■ Task goal: Output the full material exactly as it appears here.

■ Available records:
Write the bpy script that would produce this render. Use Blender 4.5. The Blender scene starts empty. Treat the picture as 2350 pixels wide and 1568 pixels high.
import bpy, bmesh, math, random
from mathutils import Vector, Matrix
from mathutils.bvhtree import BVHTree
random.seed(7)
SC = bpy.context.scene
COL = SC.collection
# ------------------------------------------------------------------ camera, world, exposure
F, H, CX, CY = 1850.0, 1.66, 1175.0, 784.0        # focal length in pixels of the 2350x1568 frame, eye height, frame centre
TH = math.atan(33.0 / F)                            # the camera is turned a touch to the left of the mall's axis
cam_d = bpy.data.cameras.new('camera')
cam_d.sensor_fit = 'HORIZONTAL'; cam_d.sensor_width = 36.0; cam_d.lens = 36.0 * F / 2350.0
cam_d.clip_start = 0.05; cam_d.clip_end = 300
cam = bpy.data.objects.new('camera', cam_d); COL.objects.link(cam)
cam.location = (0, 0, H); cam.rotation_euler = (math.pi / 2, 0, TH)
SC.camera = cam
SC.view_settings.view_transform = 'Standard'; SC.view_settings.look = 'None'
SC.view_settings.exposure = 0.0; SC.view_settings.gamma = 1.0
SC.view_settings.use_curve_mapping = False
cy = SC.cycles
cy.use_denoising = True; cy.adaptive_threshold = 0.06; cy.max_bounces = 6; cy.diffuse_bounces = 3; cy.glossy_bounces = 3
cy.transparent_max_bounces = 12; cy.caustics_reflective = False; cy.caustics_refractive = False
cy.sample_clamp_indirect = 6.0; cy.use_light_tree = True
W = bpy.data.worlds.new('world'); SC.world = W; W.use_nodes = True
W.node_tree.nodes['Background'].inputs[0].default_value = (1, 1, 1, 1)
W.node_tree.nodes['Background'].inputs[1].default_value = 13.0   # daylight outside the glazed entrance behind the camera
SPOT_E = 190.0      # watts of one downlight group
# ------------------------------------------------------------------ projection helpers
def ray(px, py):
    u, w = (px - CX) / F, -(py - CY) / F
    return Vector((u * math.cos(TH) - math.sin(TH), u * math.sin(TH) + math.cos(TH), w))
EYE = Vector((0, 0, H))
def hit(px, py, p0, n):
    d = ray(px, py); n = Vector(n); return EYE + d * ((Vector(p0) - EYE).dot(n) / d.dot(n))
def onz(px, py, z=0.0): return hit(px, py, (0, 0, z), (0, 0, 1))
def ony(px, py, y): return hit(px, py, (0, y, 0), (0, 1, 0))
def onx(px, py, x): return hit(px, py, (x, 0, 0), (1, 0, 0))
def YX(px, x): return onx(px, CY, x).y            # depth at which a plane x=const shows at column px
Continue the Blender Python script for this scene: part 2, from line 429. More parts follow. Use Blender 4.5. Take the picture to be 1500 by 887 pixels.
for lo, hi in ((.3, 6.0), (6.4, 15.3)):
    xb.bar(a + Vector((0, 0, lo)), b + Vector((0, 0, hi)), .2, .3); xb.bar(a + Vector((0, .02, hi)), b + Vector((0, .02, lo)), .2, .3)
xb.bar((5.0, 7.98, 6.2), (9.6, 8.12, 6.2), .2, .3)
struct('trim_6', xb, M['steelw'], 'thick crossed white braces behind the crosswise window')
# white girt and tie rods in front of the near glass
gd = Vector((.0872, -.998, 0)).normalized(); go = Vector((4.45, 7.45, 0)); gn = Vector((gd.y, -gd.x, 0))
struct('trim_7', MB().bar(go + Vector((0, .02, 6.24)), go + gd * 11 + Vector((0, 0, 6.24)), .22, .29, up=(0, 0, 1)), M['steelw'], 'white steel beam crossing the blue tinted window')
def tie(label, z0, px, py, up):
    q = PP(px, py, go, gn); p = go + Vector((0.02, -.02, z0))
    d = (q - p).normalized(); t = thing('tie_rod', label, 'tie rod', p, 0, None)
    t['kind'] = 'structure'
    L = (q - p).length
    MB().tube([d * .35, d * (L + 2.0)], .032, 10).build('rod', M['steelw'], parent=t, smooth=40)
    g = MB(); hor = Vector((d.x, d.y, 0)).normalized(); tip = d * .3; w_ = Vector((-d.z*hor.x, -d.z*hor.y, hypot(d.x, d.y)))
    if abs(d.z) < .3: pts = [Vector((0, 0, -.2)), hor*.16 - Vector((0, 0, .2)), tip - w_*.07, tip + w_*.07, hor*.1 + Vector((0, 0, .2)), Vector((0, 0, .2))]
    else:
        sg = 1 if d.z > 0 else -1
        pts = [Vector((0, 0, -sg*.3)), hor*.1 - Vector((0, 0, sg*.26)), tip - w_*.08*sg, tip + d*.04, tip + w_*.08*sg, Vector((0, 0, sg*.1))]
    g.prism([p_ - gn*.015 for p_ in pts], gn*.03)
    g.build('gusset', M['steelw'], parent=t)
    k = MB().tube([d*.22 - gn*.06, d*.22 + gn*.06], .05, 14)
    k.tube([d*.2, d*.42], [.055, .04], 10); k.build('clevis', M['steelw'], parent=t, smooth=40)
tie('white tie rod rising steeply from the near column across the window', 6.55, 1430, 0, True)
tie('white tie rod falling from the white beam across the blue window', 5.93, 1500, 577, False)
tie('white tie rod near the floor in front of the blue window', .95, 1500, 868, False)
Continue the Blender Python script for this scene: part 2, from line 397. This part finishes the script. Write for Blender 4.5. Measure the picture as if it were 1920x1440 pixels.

■ Finished exercise:
Write the bpy script that would produce this render. Use Blender 4.5. The Blender scene starts empty. Treat the picture as 2350 pixels wide and 1568 pixels high.
import bpy, bmesh, math, random
from mathutils import Vector, Matrix
from mathutils.bvhtree import BVHTree
random.seed(7)
SC = bpy.context.scene
COL = SC.collection
# ------------------------------------------------------------------ camera, world, exposure
F, H, CX, CY = 1850.0, 1.66, 1175.0, 784.0        # focal length in pixels of the 2350x1568 frame, eye height, frame centre
TH = math.atan(33.0 / F)                            # the camera is turned a touch to the left of the mall's axis
cam_d = bpy.data.cameras.new('camera')
cam_d.sensor_fit = 'HORIZONTAL'; cam_d.sensor_width = 36.0; cam_d.lens = 36.0 * F / 2350.0
cam_d.clip_start = 0.05; cam_d.clip_end = 300
cam = bpy.data.objects.new('camera', cam_d); COL.objects.link(cam)
cam.location = (0, 0, H); cam.rotation_euler = (math.pi / 2, 0, TH)
SC.camera = cam
SC.view_settings.view_transform = 'Standard'; SC.view_settings.look = 'None'
SC.view_settings.exposure = 0.0; SC.view_settings.gamma = 1.0
SC.view_settings.use_curve_mapping = False
cy = SC.cycles
cy.use_denoising = True; cy.adaptive_threshold = 0.06; cy.max_bounces = 6; cy.diffuse_bounces = 3; cy.glossy_bounces = 3
cy.transparent_max_bounces = 12; cy.caustics_reflective = False; cy.caustics_refractive = False
cy.sample_clamp_indirect = 6.0; cy.use_light_tree = True
W = bpy.data.worlds.new('world'); SC.world = W; W.use_nodes = True
W.node_tree.nodes['Background'].inputs[0].default_value = (1, 1, 1, 1)
W.node_tree.nodes['Background'].inputs[1].default_value = 13.0   # daylight outside the glazed entrance behind the camera
SPOT_E = 190.0      # watts of one downlight group
# ------------------------------------------------------------------ projection helpers
def ray(px, py):
    u, w = (px - CX) / F, -(py - CY) / F
    return Vector((u * math.cos(TH) - math.sin(TH), u * math.sin(TH) + math.cos(TH), w))
EYE = Vector((0, 0, H))
def hit(px, py, p0, n):
    d = ray(px, py); n = Vector(n); return EYE + d * ((Vector(p0) - EYE).dot(n) / d.dot(n))
def onz(px, py, z=0.0): return hit(px, py, (0, 0, z), (0, 0, 1))
def ony(px, py, y): return hit(px, py, (0, y, 0), (0, 1, 0))
def onx(px, py, x): return hit(px, py, (x, 0, 0), (1, 0, 0))
def YX(px, x): return onx(px, CY, x).y            # depth at which a plane x=const shows at column px
Continue the Blender Python script for this scene: part 2, from line 429. More parts follow. Use Blender 4.5. Take the picture to be 1500 by 887 pixels.
for lo, hi in ((.3, 6.0), (6.4, 15.3)):
    xb.bar(a + Vector((0, 0, lo)), b + Vector((0, 0, hi)), .2, .3); xb.bar(a + Vector((0, .02, hi)), b + Vector((0, .02, lo)), .2, .3)
xb.bar((5.0, 7.98, 6.2), (9.6, 8.12, 6.2), .2, .3)
struct('trim_6', xb, M['steelw'], 'thick crossed white braces behind the crosswise window')
# white girt and tie rods in front of the near glass
gd = Vector((.0872, -.998, 0)).normalized(); go = Vector((4.45, 7.45, 0)); gn = Vector((gd.y, -gd.x, 0))
struct('trim_7', MB().bar(go + Vector((0, .02, 6.24)), go + gd * 11 + Vector((0, 0, 6.24)), .22, .29, up=(0, 0, 1)), M['steelw'], 'white steel beam crossing the blue tinted window')
def tie(label, z0, px, py, up):
    q = PP(px, py, go, gn); p = go + Vector((0.02, -.02, z0))
    d = (q - p).normalized(); t = thing('tie_rod', label, 'tie rod', p, 0, None)
    t['kind'] = 'structure'
    L = (q - p).length
    MB().tube([d * .35, d * (L + 2.0)], .032, 10).build('rod', M['steelw'], parent=t, smooth=40)
    g = MB(); hor = Vector((d.x, d.y, 0)).normalized(); tip = d * .3; w_ = Vector((-d.z*hor.x, -d.z*hor.y, hypot(d.x, d.y)))
    if abs(d.z) < .3: pts = [Vector((0, 0, -.2)), hor*.16 - Vector((0, 0, .2)), tip - w_*.07, tip + w_*.07, hor*.1 + Vector((0, 0, .2)), Vector((0, 0, .2))]
    else:
        sg = 1 if d.z > 0 else -1
        pts = [Vector((0, 0, -sg*.3)), hor*.1 - Vector((0, 0, sg*.26)), tip - w_*.08*sg, tip + d*.04, tip + w_*.08*sg, Vector((0, 0, sg*.1))]
    g.prism([p_ - gn*.015 for p_ in pts], gn*.03)
    g.build('gusset', M['steelw'], parent=t)
    k = MB().tube([d*.22 - gn*.06, d*.22 + gn*.06], .05, 14)
    k.tube([d*.2, d*.42], [.055, .04], 10); k.build('clevis', M['steelw'], parent=t, smooth=40)
tie('white tie rod rising steeply from the near column across the window', 6.55, 1430, 0, True)
tie('white tie rod falling from the white beam across the blue window', 5.93, 1500, 577, False)
tie('white tie rod near the floor in front of the blue window', .95, 1500, 868, False)
Continue the Blender Python script for this scene: part 2, from line 397. This part finishes the script. Write for Blender 4.5. Measure the picture as if it were 1920x1440 pixels.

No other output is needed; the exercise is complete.